Nosferatu the Vampyre (“Nosferatu: Phantom der Nacht”)
Directed by Werner Herzog
Written by Werner Herzog
1979/West Germany
Werner Herzog Filmproduktion/Gaumont/Zweites Deutsches Fernsehen
First viewing
#668 of 1001 Movies You Must See Before You Die
IMDb users say 7.5/10; I say 8/10
[box] Count Dracula: [Hearing howling] Listen… [More howling] Listen. The children of the night make their music.[/box]
Werner Herzog’s homage to Murnau is a visual feast.
Renfield sends Jonathan Harker (Bruno Ganz) on a dangerous but potentially lucrative journey to Transylvania to try to sell a house to Count Dracula (Klaus Kinski). Harker’s wife Lucy (Isabelle Adjani) has a bad feeling about the trip and urges him not to go. When Harker returns, he is gravely ill and demented. Dracula arrives to occupy his new house and brings with him a ship full of rats and an epidemic of plague. Doctor Van Helsing does not believe in the occult or vampires so it is up to Lucy to slay the fiend.

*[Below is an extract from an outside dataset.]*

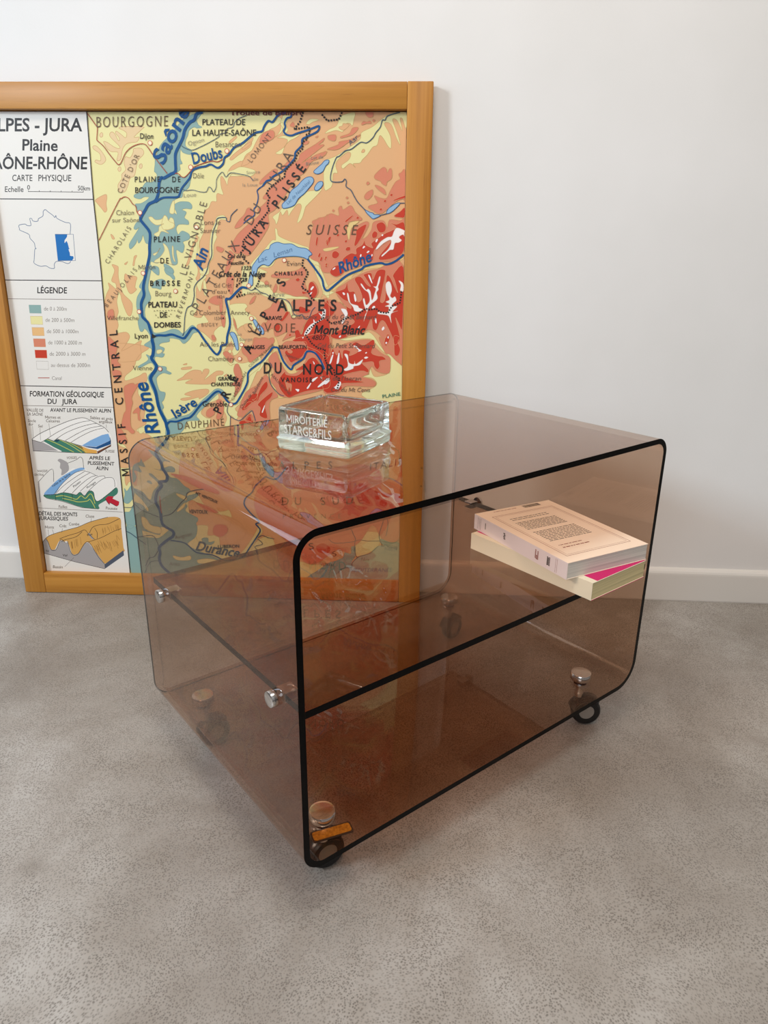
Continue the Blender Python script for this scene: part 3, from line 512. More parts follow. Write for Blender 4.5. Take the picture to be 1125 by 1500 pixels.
('grey',14,1,0,[-3313,2968,-3261,3007,-3171,2971,-3103,2916,-3103,2763,-3270,2645,-3255,2760,-3285,2817,-3264,2912]),
('grey',14,0,0,[-3808,2459,-3774,2498,-3798,2049,-3830,2028]),
('green',15,1,0,[-3709,2208,-3458,2224,-3281,2267,-3093,2242,-3000,2224,-2916,2285,-2830,2209,-2721,2318,-2629,2291,-2609,2136,-2537,2098,-2310,2260,-2123,2409,-2119,2264,-2403,2101,-2547,2009,-2557,1920,-2918,1951,-3324,2080,-3661,2140]),
('arrow',17,0,0,[-2384,2156,-2321,2214,-2200,2206,-2227,2159,-2089,2094,-2107,2024,-2144,1989,-2293,2066,-2309,2019,-2357,2087]),
('ochre',14,1,0,[-3880,1134,-3722,1282,-3363,1409,-3056,1500,-2770,1625,-2373,1740,-2116,1722,-2106,1488,-2105,1061,-2117,941,-2559,663,-2792,1043,-2917,1147,-3134,865,-3252,838,-3328,1149,-3420,1146,-3509,1168,-3652,948,-3741,970,-3801,1208]),
('grey',15,0,0,[-3880,1134,-3813,1208,-3765,1137,-3720,958,-3616,961,-3512,1144,-3460,1193,-3377,1123,-3328,1149,-3289,909,-3228,851,-3119,890,-2941,1135,-2871,1149,-2774,995,-2561,651,-2573,540,-3247,692,-3880,869]),
('slate',15,0,0,[-2561,651,-2112,989,-2113,869,-2573,540]),
('grey',15,0,0,[-2858,1351,-2821,1376,-2737,1224,-2792,1234])]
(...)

I love Werner Herzog’s sense of lighting and framing so from the opening, in which a shot of books, fruit, and kittens looked to me like an Old Master, I was hooked. In addition, Klaus Kinski may make the very best Dracula ever. He actually looked like a bat to me and was scary and pathetic at the same time. I had not known that Bruno Ganz was in this film. He is one of my very favorite actors and he is wonderful, as always, here, especially as he transitions from before his encounter with Dracula to after. The score, done by frequent collaborators Florian Fricke and Popul Vuh, adds to the atmosphere.

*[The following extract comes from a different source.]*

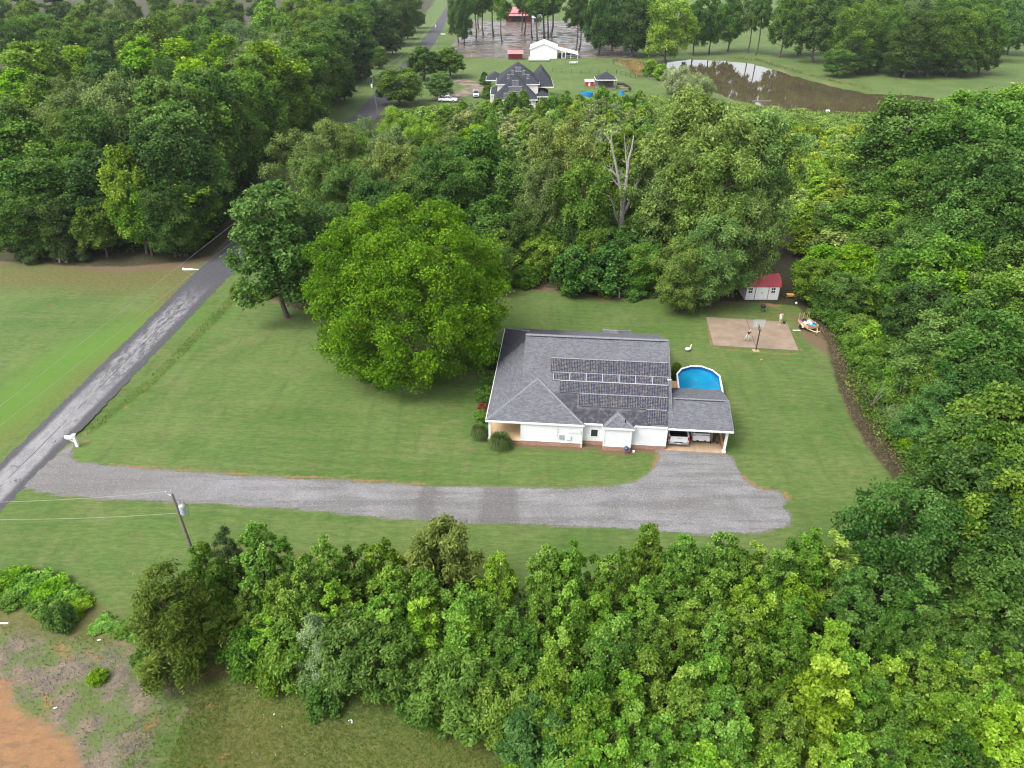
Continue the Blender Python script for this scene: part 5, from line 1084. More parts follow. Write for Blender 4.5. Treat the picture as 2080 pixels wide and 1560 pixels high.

That said, the story started losing me about the time Dracula arrived with those rats. Oh, how I hate the creatures! I don’t know how Isabelle Adjani could stand to walk through them. But it wasn’t just the rats. The film starts getting more and more surreal to the point where it lost some of its earlier appeal. Nevertheless, I could have looked at the pictures for another hour.